## Exercise
Give every line of the material again, exactly as written.

## Available data
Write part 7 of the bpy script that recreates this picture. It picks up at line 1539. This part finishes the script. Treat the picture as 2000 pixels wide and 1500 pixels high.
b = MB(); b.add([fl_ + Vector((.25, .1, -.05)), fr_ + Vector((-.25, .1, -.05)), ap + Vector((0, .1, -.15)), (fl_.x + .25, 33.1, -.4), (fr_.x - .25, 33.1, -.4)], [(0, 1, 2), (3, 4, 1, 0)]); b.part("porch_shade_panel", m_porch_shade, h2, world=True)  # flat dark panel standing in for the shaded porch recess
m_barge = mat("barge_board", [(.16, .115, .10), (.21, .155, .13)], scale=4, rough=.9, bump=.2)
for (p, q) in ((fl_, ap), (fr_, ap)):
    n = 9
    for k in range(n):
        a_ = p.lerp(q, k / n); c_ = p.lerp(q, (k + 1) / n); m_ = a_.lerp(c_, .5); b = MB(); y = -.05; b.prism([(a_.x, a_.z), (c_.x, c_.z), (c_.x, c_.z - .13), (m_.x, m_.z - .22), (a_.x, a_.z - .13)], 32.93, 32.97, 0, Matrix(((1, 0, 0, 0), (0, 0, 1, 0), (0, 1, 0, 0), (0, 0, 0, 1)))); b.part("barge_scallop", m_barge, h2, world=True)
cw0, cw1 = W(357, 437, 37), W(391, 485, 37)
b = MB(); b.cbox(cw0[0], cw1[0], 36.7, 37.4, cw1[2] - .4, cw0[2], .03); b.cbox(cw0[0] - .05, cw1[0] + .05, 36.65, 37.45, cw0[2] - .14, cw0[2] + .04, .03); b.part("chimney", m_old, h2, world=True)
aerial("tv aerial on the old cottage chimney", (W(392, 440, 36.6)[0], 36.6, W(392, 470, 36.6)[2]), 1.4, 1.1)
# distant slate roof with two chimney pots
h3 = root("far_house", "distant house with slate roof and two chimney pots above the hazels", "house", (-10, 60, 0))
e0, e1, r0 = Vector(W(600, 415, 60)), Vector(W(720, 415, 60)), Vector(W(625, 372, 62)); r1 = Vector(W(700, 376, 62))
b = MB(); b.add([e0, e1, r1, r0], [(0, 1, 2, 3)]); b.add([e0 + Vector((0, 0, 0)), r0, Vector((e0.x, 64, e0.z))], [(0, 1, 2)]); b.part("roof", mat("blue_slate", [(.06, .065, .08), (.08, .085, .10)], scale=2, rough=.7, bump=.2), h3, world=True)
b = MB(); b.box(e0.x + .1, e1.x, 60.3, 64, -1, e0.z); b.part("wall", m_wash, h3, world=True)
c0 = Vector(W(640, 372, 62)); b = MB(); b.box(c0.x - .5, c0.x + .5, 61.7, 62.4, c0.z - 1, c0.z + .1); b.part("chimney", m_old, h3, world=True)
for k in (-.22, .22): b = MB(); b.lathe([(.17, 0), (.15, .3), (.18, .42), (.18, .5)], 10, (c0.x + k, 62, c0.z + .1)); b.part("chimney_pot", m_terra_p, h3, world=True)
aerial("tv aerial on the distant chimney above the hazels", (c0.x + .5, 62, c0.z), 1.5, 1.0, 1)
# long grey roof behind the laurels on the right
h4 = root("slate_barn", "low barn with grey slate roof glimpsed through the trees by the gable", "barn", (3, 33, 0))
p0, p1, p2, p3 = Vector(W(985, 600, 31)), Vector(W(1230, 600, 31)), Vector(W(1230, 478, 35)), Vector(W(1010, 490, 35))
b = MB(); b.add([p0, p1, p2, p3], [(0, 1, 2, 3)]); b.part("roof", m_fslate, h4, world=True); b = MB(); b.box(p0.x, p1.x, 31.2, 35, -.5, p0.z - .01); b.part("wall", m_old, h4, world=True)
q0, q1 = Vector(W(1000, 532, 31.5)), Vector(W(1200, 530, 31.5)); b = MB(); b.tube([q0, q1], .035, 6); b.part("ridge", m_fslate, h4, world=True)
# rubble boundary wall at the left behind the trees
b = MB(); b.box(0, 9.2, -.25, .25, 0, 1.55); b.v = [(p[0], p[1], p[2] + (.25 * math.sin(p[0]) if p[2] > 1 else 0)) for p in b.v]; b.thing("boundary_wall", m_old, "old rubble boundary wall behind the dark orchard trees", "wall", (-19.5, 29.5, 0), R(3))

## Solution to the problem
Write part 7 of the bpy script that recreates this picture. It picks up at line 1539. This part finishes the script. Treat the picture as 2000 pixels wide and 1500 pixels high.
b = MB(); b.add([fl_ + Vector((.25, .1, -.05)), fr_ + Vector((-.25, .1, -.05)), ap + Vector((0, .1, -.15)), (fl_.x + .25, 33.1, -.4), (fr_.x - .25, 33.1, -.4)], [(0, 1, 2), (3, 4, 1, 0)]); b.part("porch_shade_panel", m_porch_shade, h2, world=True)  # flat dark panel standing in for the shaded porch recess
m_barge = mat("barge_board", [(.16, .115, .10), (.21, .155, .13)], scale=4, rough=.9, bump=.2)
for (p, q) in ((fl_, ap), (fr_, ap)):
    n = 9
    for k in range(n):
        a_ = p.lerp(q, k / n); c_ = p.lerp(q, (k + 1) / n); m_ = a_.lerp(c_, .5); b = MB(); y = -.05; b.prism([(a_.x, a_.z), (c_.x, c_.z), (c_.x, c_.z - .13), (m_.x, m_.z - .22), (a_.x, a_.z - .13)], 32.93, 32.97, 0, Matrix(((1, 0, 0, 0), (0, 0, 1, 0), (0, 1, 0, 0), (0, 0, 0, 1)))); b.part("barge_scallop", m_barge, h2, world=True)
cw0, cw1 = W(357, 437, 37), W(391, 485, 37)
b = MB(); b.cbox(cw0[0], cw1[0], 36.7, 37.4, cw1[2] - .4, cw0[2], .03); b.cbox(cw0[0] - .05, cw1[0] + .05, 36.65, 37.45, cw0[2] - .14, cw0[2] + .04, .03); b.part("chimney", m_old, h2, world=True)
aerial("tv aerial on the old cottage chimney", (W(392, 440, 36.6)[0], 36.6, W(392, 470, 36.6)[2]), 1.4, 1.1)
# distant slate roof with two chimney pots
h3 = root("far_house", "distant house with slate roof and two chimney pots above the hazels", "house", (-10, 60, 0))
e0, e1, r0 = Vector(W(600, 415, 60)), Vector(W(720, 415, 60)), Vector(W(625, 372, 62)); r1 = Vector(W(700, 376, 62))
b = MB(); b.add([e0, e1, r1, r0], [(0, 1, 2, 3)]); b.add([e0 + Vector((0, 0, 0)), r0, Vector((e0.x, 64, e0.z))], [(0, 1, 2)]); b.part("roof", mat("blue_slate", [(.06, .065, .08), (.08, .085, .10)], scale=2, rough=.7, bump=.2), h3, world=True)
b = MB(); b.box(e0.x + .1, e1.x, 60.3, 64, -1, e0.z); b.part("wall", m_wash, h3, world=True)
c0 = Vector(W(640, 372, 62)); b = MB(); b.box(c0.x - .5, c0.x + .5, 61.7, 62.4, c0.z - 1, c0.z + .1); b.part("chimney", m_old, h3, world=True)
for k in (-.22, .22): b = MB(); b.lathe([(.17, 0), (.15, .3), (.18, .42), (.18, .5)], 10, (c0.x + k, 62, c0.z + .1)); b.part("chimney_pot", m_terra_p, h3, world=True)
aerial("tv aerial on the distant chimney above the hazels", (c0.x + .5, 62, c0.z), 1.5, 1.0, 1)
# long grey roof behind the laurels on the right
h4 = root("slate_barn", "low barn with grey slate roof glimpsed through the trees by the gable", "barn", (3, 33, 0))
p0, p1, p2, p3 = Vector(W(985, 600, 31)), Vector(W(1230, 600, 31)), Vector(W(1230, 478, 35)), Vector(W(1010, 490, 35))
b = MB(); b.add([p0, p1, p2, p3], [(0, 1, 2, 3)]); b.part("roof", m_fslate, h4, world=True); b = MB(); b.box(p0.x, p1.x, 31.2, 35, -.5, p0.z - .01); b.part("wall", m_old, h4, world=True)
q0, q1 = Vector(W(1000, 532, 31.5)), Vector(W(1200, 530, 31.5)); b = MB(); b.tube([q0, q1], .035, 6); b.part("ridge", m_fslate, h4, world=True)
# rubble boundary wall at the left behind the trees
b = MB(); b.box(0, 9.2, -.25, .25, 0, 1.55); b.v = [(p[0], p[1], p[2] + (.25 * math.sin(p[0]) if p[2] > 1 else 0)) for p in b.v]; b.thing("boundary_wall", m_old, "old rubble boundary wall behind the dark orchard trees", "wall", (-19.5, 29.5, 0), R(3))